Work to do: Take the material and output all of it exactly.

Records for the task:
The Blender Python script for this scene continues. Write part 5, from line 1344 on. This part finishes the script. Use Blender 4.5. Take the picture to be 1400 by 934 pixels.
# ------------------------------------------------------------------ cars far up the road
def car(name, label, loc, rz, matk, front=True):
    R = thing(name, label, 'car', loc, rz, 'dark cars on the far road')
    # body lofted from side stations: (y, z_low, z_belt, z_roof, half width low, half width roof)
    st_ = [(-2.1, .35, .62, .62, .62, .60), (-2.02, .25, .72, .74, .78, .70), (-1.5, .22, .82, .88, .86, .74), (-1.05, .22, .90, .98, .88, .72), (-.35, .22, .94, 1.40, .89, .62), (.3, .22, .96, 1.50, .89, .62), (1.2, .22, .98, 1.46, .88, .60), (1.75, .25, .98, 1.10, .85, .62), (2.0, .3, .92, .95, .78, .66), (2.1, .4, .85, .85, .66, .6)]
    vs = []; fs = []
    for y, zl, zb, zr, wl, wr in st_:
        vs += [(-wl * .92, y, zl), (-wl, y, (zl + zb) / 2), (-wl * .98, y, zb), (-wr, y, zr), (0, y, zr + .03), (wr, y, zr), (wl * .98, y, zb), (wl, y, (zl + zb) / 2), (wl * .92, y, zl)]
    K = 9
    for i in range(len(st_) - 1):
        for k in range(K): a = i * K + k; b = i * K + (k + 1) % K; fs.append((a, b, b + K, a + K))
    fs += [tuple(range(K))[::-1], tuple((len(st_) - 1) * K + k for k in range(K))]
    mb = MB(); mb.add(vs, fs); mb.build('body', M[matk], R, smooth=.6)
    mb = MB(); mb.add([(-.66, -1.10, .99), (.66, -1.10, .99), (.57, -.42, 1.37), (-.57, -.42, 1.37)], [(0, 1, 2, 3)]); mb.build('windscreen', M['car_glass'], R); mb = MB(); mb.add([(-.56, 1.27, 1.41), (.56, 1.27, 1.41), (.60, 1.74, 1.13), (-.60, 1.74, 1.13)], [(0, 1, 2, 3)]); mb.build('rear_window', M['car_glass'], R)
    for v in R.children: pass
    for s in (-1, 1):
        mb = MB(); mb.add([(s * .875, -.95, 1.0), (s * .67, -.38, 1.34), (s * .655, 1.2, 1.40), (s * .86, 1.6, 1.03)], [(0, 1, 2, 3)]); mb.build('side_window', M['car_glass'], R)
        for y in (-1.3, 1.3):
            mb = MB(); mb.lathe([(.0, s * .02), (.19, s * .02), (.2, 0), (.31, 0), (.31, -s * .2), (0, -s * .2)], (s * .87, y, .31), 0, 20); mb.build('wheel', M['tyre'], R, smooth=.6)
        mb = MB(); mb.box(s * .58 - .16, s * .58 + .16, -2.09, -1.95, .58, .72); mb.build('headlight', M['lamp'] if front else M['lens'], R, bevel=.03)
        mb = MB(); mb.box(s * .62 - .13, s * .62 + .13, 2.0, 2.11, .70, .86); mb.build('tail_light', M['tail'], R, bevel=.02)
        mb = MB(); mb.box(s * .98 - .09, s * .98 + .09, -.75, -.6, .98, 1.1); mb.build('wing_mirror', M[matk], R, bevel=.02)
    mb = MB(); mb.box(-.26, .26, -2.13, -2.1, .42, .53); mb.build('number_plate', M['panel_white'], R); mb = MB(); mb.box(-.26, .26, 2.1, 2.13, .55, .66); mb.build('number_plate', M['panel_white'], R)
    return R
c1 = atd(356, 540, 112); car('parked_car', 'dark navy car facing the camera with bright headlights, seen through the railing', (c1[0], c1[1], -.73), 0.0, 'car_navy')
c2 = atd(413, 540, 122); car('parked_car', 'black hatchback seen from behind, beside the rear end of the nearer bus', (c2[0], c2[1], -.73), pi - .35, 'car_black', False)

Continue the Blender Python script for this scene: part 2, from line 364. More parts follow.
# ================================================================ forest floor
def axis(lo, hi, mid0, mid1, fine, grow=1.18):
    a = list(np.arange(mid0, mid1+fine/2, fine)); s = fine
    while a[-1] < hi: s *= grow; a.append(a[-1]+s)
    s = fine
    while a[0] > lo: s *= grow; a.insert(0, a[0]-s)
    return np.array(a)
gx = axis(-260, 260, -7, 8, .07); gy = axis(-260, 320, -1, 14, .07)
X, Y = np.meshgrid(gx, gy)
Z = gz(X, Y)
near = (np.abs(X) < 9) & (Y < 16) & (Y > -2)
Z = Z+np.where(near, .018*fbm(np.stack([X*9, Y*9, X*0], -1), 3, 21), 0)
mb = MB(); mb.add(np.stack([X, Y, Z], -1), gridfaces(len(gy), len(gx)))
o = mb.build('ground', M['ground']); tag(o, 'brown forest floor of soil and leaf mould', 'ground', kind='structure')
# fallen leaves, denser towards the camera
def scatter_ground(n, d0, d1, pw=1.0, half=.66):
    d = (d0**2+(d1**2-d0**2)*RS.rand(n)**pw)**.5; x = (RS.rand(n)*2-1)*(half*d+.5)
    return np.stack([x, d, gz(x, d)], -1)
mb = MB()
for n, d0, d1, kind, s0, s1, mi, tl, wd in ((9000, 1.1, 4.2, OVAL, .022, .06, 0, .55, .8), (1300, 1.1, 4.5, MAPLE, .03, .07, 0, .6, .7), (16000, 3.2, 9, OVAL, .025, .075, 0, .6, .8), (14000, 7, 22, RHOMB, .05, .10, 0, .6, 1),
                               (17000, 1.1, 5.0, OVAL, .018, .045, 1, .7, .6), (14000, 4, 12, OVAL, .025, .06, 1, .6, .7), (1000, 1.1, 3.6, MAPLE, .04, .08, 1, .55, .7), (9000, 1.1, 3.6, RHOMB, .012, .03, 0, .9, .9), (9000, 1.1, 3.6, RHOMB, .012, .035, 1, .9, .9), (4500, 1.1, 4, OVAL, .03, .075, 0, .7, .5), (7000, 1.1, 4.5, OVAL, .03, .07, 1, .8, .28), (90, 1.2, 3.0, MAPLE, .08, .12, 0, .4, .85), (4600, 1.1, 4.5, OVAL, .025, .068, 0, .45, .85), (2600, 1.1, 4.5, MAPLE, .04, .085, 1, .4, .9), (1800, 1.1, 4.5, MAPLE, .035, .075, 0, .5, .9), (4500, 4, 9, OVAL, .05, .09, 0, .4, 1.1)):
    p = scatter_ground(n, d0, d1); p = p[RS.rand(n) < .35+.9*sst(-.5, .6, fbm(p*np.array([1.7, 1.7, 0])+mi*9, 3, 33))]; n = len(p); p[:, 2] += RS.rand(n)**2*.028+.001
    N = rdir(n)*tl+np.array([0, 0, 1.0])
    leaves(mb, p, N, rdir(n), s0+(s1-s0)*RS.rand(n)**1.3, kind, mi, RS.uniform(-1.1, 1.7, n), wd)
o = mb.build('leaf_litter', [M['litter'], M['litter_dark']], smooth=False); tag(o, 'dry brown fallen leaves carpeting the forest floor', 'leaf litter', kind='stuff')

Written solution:
The Blender Python script for this scene continues. Write part 5, from line 1344 on. This part finishes the script. Use Blender 4.5. Take the picture to be 1400 by 934 pixels.
# ------------------------------------------------------------------ cars far up the road
def car(name, label, loc, rz, matk, front=True):
    R = thing(name, label, 'car', loc, rz, 'dark cars on the far road')
    # body lofted from side stations: (y, z_low, z_belt, z_roof, half width low, half width roof)
    st_ = [(-2.1, .35, .62, .62, .62, .60), (-2.02, .25, .72, .74, .78, .70), (-1.5, .22, .82, .88, .86, .74), (-1.05, .22, .90, .98, .88, .72), (-.35, .22, .94, 1.40, .89, .62), (.3, .22, .96, 1.50, .89, .62), (1.2, .22, .98, 1.46, .88, .60), (1.75, .25, .98, 1.10, .85, .62), (2.0, .3, .92, .95, .78, .66), (2.1, .4, .85, .85, .66, .6)]
    vs = []; fs = []
    for y, zl, zb, zr, wl, wr in st_:
        vs += [(-wl * .92, y, zl), (-wl, y, (zl + zb) / 2), (-wl * .98, y, zb), (-wr, y, zr), (0, y, zr + .03), (wr, y, zr), (wl * .98, y, zb), (wl, y, (zl + zb) / 2), (wl * .92, y, zl)]
    K = 9
    for i in range(len(st_) - 1):
        for k in range(K): a = i * K + k; b = i * K + (k + 1) % K; fs.append((a, b, b + K, a + K))
    fs += [tuple(range(K))[::-1], tuple((len(st_) - 1) * K + k for k in range(K))]
    mb = MB(); mb.add(vs, fs); mb.build('body', M[matk], R, smooth=.6)
    mb = MB(); mb.add([(-.66, -1.10, .99), (.66, -1.10, .99), (.57, -.42, 1.37), (-.57, -.42, 1.37)], [(0, 1, 2, 3)]); mb.build('windscreen', M['car_glass'], R); mb = MB(); mb.add([(-.56, 1.27, 1.41), (.56, 1.27, 1.41), (.60, 1.74, 1.13), (-.60, 1.74, 1.13)], [(0, 1, 2, 3)]); mb.build('rear_window', M['car_glass'], R)
    for v in R.children: pass
    for s in (-1, 1):
        mb = MB(); mb.add([(s * .875, -.95, 1.0), (s * .67, -.38, 1.34), (s * .655, 1.2, 1.40), (s * .86, 1.6, 1.03)], [(0, 1, 2, 3)]); mb.build('side_window', M['car_glass'], R)
        for y in (-1.3, 1.3):
            mb = MB(); mb.lathe([(.0, s * .02), (.19, s * .02), (.2, 0), (.31, 0), (.31, -s * .2), (0, -s * .2)], (s * .87, y, .31), 0, 20); mb.build('wheel', M['tyre'], R, smooth=.6)
        mb = MB(); mb.box(s * .58 - .16, s * .58 + .16, -2.09, -1.95, .58, .72); mb.build('headlight', M['lamp'] if front else M['lens'], R, bevel=.03)
        mb = MB(); mb.box(s * .62 - .13, s * .62 + .13, 2.0, 2.11, .70, .86); mb.build('tail_light', M['tail'], R, bevel=.02)
        mb = MB(); mb.box(s * .98 - .09, s * .98 + .09, -.75, -.6, .98, 1.1); mb.build('wing_mirror', M[matk], R, bevel=.02)
    mb = MB(); mb.box(-.26, .26, -2.13, -2.1, .42, .53); mb.build('number_plate', M['panel_white'], R); mb = MB(); mb.box(-.26, .26, 2.1, 2.13, .55, .66); mb.build('number_plate', M['panel_white'], R)
    return R
c1 = atd(356, 540, 112); car('parked_car', 'dark navy car facing the camera with bright headlights, seen through the railing', (c1[0], c1[1], -.73), 0.0, 'car_navy')
c2 = atd(413, 540, 122); car('parked_car', 'black hatchback seen from behind, beside the rear end of the nearer bus', (c2[0], c2[1], -.73), pi - .35, 'car_black', False)

Continue the Blender Python script for this scene: part 2, from line 364. More parts follow.
# ================================================================ forest floor
def axis(lo, hi, mid0, mid1, fine, grow=1.18):
    a = list(np.arange(mid0, mid1+fine/2, fine)); s = fine
    while a[-1] < hi: s *= grow; a.append(a[-1]+s)
    s = fine
    while a[0] > lo: s *= grow; a.insert(0, a[0]-s)
    return np.array(a)
gx = axis(-260, 260, -7, 8, .07); gy = axis(-260, 320, -1, 14, .07)
X, Y = np.meshgrid(gx, gy)
Z = gz(X, Y)
near = (np.abs(X) < 9) & (Y < 16) & (Y > -2)
Z = Z+np.where(near, .018*fbm(np.stack([X*9, Y*9, X*0], -1), 3, 21), 0)
mb = MB(); mb.add(np.stack([X, Y, Z], -1), gridfaces(len(gy), len(gx)))
o = mb.build('ground', M['ground']); tag(o, 'brown forest floor of soil and leaf mould', 'ground', kind='structure')
# fallen leaves, denser towards the camera
def scatter_ground(n, d0, d1, pw=1.0, half=.66):
    d = (d0**2+(d1**2-d0**2)*RS.rand(n)**pw)**.5; x = (RS.rand(n)*2-1)*(half*d+.5)
    return np.stack([x, d, gz(x, d)], -1)
mb = MB()
for n, d0, d1, kind, s0, s1, mi, tl, wd in ((9000, 1.1, 4.2, OVAL, .022, .06, 0, .55, .8), (1300, 1.1, 4.5, MAPLE, .03, .07, 0, .6, .7), (16000, 3.2, 9, OVAL, .025, .075, 0, .6, .8), (14000, 7, 22, RHOMB, .05, .10, 0, .6, 1),
                               (17000, 1.1, 5.0, OVAL, .018, .045, 1, .7, .6), (14000, 4, 12, OVAL, .025, .06, 1, .6, .7), (1000, 1.1, 3.6, MAPLE, .04, .08, 1, .55, .7), (9000, 1.1, 3.6, RHOMB, .012, .03, 0, .9, .9), (9000, 1.1, 3.6, RHOMB, .012, .035, 1, .9, .9), (4500, 1.1, 4, OVAL, .03, .075, 0, .7, .5), (7000, 1.1, 4.5, OVAL, .03, .07, 1, .8, .28), (90, 1.2, 3.0, MAPLE, .08, .12, 0, .4, .85), (4600, 1.1, 4.5, OVAL, .025, .068, 0, .45, .85), (2600, 1.1, 4.5, MAPLE, .04, .085, 1, .4, .9), (1800, 1.1, 4.5, MAPLE, .035, .075, 0, .5, .9), (4500, 4, 9, OVAL, .05, .09, 0, .4, 1.1)):
    p = scatter_ground(n, d0, d1); p = p[RS.rand(n) < .35+.9*sst(-.5, .6, fbm(p*np.array([1.7, 1.7, 0])+mi*9, 3, 33))]; n = len(p); p[:, 2] += RS.rand(n)**2*.028+.001
    N = rdir(n)*tl+np.array([0, 0, 1.0])
    leaves(mb, p, N, rdir(n), s0+(s1-s0)*RS.rand(n)**1.3, kind, mi, RS.uniform(-1.1, 1.7, n), wd)
o = mb.build('leaf_litter', [M['litter'], M['litter_dark']], smooth=False); tag(o, 'dry brown fallen leaves carpeting the forest floor', 'leaf litter', kind='stuff')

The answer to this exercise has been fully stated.